What went wrong for the Republicans? For one thing, they had power to enact their programs. Scott, Kasich, Snyder and Walker lead states where the GOP controls the governorship and both branches of the state legislature. They’ve slashed state budgets, delivered fat tax cuts to corporations, and handcuffed the ability of workers to bargain for wages and benefits.
CNN political analyst William Schneider looked at eight battleground states where Republicans control all three branches of government. Approval ratings for GOP governors have dropped sharply in seven of them. (The eighth, Indiana’s Mitch Daniels, isn’t necessarily doing better; it’s just that no polling data is available.)
Some Democrats, by the way, have also joined the bandwagon, backing anti-worker legislation in New Jersey, Massachusetts and elsewhere. Whichever party they are from, politicians have a tough sell convincing voters that transit workers, teachers or firefighters are to blame for the financial problems facing state and local governments.

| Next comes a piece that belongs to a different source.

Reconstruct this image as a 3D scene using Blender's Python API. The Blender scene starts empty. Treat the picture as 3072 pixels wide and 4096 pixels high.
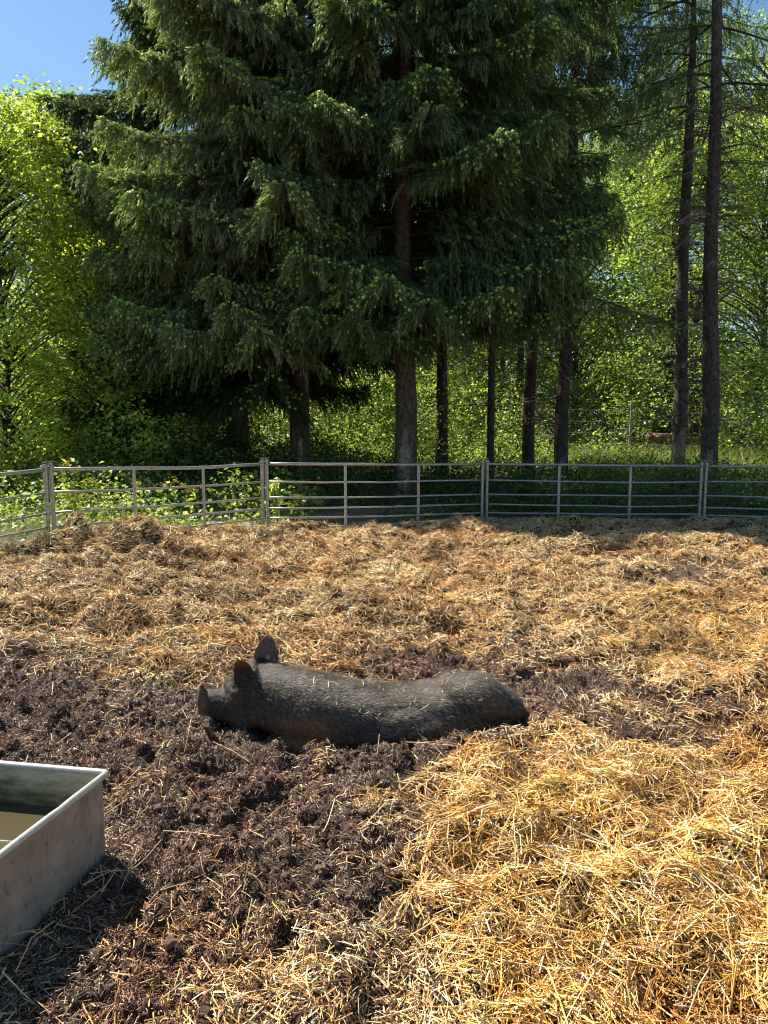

We’ll soon know more about just how frustrated voters are. Recall elections are scheduled this month and next in Wisconsin; early surveys suggest that support for Walker’s attack on public workers could cost Republicans control of the State Senate.
In Ohio, a grass-roots coalition is petitioning to repeal Kasich’s controversial anti-worker legislation. Organizers collected nearly 1.3 million signatures, almost six times the number needed to put repeal on the ballot. TWU members who circulated petitions in Akron, Cleveland and Columbus said they could barely keep up with the flood of signatures from friends, neighbors and co-workers. Winning Connections, a telemarketing firm with a long track record of political advocacy, reports a more enthusiastic response for the repeal effort – and higher rates of volunteer sign-up – than for any campaign they’ve ever worked on.
Bashing workers is unfair. It’s bad for business, because it takes money away from consumers who drive the U.S. economy, and it’s bad politics. Attacking the middle class is always a losing strategy. As the gap in incomes widen between working families and the very rich, the enthusiasm gap also will widen for the hare-brained idea of punishing the middle class while further enriching the wealthy during an economic downturn.